--- start of Material for this exercise ---

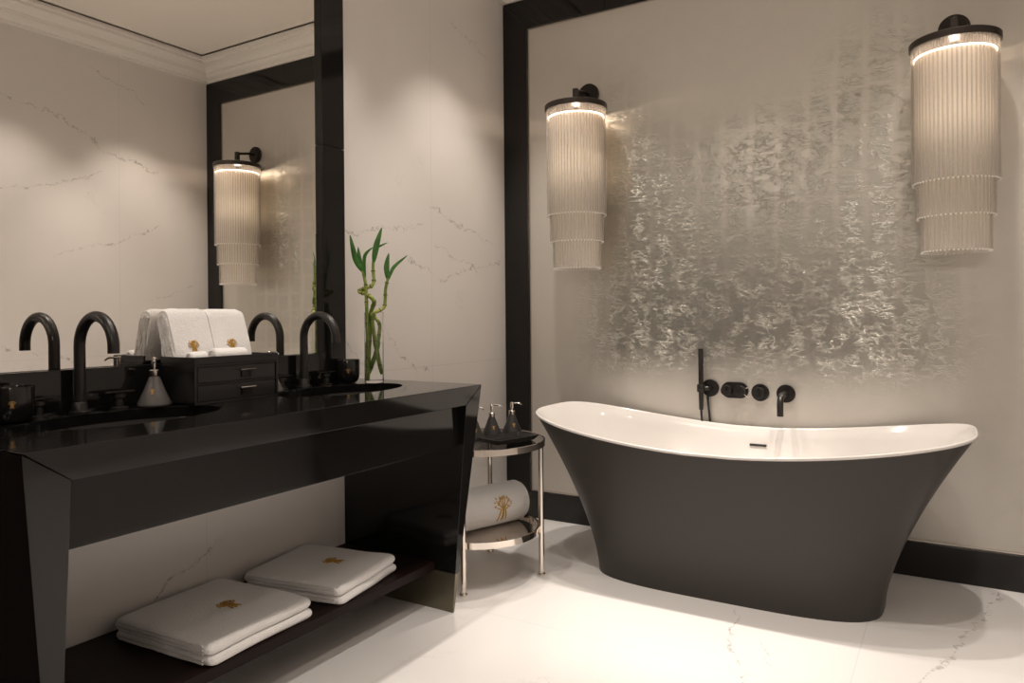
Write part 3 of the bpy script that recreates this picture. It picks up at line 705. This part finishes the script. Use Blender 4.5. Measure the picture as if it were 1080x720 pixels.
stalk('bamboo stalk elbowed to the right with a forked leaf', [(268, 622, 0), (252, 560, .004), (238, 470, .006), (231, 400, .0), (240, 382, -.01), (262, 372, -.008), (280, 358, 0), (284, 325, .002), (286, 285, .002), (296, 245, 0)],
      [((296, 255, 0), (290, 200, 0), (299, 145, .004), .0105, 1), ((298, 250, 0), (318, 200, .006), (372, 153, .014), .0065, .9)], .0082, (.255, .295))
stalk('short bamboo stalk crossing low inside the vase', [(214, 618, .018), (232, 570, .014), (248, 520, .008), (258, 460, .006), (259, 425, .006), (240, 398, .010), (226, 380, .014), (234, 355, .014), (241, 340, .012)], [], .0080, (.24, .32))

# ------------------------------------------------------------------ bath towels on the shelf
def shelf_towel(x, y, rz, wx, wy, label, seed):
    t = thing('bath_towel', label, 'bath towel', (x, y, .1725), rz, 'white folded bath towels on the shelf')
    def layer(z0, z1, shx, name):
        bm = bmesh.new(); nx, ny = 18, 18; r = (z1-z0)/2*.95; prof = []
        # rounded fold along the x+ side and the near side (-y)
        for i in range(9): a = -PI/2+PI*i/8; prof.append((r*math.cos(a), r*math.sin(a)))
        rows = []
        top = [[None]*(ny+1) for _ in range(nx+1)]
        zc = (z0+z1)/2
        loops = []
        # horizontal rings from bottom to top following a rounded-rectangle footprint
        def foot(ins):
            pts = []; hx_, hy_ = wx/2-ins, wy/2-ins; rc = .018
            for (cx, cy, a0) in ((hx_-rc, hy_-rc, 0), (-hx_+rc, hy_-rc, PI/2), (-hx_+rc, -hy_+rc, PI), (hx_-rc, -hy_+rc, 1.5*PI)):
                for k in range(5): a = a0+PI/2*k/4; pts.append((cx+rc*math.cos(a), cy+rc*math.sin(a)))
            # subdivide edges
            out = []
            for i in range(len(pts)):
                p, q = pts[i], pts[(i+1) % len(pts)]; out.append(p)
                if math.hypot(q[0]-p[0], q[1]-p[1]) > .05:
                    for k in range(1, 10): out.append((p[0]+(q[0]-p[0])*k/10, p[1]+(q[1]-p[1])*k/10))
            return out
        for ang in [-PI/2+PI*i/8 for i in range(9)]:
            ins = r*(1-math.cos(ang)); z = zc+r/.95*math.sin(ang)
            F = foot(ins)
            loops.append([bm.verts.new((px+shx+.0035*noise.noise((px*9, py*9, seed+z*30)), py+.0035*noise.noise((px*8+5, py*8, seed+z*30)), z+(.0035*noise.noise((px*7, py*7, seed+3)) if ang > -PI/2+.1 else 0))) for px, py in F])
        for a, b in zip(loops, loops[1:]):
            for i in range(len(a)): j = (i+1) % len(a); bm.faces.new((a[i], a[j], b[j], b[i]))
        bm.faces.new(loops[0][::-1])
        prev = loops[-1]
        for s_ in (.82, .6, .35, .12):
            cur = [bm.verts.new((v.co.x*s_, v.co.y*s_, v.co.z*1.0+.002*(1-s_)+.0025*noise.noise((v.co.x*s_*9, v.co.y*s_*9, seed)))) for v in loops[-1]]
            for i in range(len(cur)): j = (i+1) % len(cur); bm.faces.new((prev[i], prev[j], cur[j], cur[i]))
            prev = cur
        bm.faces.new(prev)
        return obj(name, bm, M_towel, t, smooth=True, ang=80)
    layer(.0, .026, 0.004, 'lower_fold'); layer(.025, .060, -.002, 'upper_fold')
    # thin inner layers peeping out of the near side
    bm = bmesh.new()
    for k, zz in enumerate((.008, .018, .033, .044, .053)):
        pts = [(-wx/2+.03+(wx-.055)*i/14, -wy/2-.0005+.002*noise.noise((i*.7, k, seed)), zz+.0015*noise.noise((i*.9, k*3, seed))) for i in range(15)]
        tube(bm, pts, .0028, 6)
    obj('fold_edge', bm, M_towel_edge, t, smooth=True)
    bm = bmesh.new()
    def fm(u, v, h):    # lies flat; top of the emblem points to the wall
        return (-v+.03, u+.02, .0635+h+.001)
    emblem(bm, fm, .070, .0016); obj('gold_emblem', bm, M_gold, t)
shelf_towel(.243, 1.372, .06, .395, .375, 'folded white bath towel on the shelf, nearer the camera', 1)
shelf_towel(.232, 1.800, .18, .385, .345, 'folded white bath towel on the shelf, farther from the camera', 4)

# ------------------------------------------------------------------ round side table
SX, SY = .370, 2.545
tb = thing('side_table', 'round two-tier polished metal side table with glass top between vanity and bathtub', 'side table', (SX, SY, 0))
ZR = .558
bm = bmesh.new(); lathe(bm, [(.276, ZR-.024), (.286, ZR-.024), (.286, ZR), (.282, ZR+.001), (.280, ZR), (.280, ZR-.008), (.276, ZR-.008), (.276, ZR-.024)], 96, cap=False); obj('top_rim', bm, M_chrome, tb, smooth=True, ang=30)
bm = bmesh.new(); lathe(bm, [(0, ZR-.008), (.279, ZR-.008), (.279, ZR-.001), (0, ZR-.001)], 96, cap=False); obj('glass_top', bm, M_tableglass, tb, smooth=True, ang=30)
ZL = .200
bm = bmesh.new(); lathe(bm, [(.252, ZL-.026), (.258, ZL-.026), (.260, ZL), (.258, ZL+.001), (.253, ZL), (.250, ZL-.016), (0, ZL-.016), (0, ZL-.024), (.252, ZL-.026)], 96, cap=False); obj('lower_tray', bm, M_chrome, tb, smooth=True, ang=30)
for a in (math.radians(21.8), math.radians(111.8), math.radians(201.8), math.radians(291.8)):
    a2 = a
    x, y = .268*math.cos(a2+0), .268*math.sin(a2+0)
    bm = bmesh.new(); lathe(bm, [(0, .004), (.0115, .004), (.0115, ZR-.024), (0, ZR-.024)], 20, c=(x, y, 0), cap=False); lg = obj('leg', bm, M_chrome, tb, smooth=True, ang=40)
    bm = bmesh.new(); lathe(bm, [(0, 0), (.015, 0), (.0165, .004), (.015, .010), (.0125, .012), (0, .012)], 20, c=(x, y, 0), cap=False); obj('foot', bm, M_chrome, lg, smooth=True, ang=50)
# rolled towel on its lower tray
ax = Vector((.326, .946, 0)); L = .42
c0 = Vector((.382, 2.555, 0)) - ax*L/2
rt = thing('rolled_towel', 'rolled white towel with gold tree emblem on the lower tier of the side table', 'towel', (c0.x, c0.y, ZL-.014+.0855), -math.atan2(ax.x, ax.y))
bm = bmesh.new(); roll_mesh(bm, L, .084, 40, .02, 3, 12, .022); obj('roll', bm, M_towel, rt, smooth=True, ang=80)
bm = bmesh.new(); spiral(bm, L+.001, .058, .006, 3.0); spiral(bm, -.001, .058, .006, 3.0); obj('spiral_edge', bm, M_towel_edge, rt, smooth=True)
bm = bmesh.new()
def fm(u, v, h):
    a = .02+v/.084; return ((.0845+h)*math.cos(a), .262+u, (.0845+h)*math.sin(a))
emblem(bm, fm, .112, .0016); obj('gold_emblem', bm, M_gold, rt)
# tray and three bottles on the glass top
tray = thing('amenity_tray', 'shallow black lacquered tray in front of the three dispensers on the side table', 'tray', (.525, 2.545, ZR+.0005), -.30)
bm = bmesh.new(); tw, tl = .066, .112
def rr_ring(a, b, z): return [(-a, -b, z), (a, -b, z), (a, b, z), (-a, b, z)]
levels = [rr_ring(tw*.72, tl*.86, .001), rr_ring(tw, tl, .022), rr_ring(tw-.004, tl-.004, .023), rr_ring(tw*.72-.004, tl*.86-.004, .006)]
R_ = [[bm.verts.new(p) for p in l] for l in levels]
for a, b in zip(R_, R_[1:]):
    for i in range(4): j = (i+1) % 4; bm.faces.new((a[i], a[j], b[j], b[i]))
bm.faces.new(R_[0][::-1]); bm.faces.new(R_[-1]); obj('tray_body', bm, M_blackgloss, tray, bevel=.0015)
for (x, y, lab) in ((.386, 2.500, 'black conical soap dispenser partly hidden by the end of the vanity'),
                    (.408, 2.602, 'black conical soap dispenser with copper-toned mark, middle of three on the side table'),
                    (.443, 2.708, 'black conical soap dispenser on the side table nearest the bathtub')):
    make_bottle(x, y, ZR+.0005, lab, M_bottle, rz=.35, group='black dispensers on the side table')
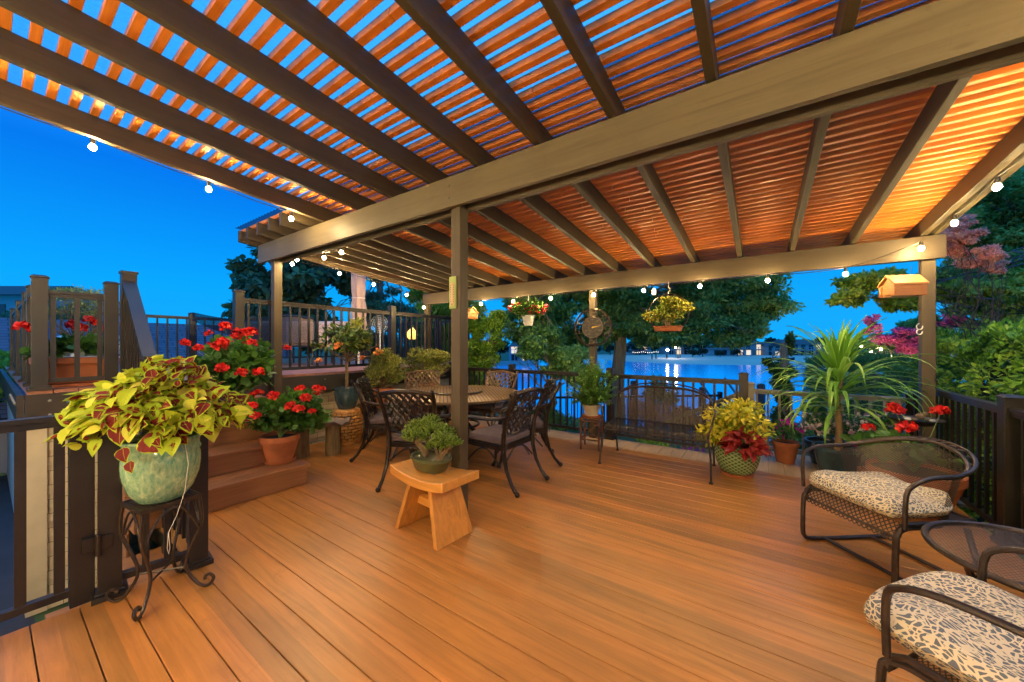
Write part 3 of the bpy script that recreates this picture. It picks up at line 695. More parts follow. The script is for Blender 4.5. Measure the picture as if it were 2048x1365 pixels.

--- end of Material for this exercise ---

[Job]
The lines from the start of the entries above through the one containing "stalk('short bamboo stalk" are to be retyped exactly, and no others. Pictures are left out.

[Written solution]
Write part 3 of the bpy script that recreates this picture. It picks up at line 705. This part finishes the script. Use Blender 4.5. Measure the picture as if it were 1080x720 pixels.
stalk('bamboo stalk elbowed to the right with a forked leaf', [(268, 622, 0), (252, 560, .004), (238, 470, .006), (231, 400, .0), (240, 382, -.01), (262, 372, -.008), (280, 358, 0), (284, 325, .002), (286, 285, .002), (296, 245, 0)],
      [((296, 255, 0), (290, 200, 0), (299, 145, .004), .0105, 1), ((298, 250, 0), (318, 200, .006), (372, 153, .014), .0065, .9)], .0082, (.255, .295))
stalk('short bamboo stalk crossing low inside the vase', [(214, 618, .018), (232, 570, .014), (248, 520, .008), (258, 460, .006), (259, 425, .006), (240, 398, .010), (226, 380, .014), (234, 355, .014), (241, 340, .012)], [], .0080, (.24, .32))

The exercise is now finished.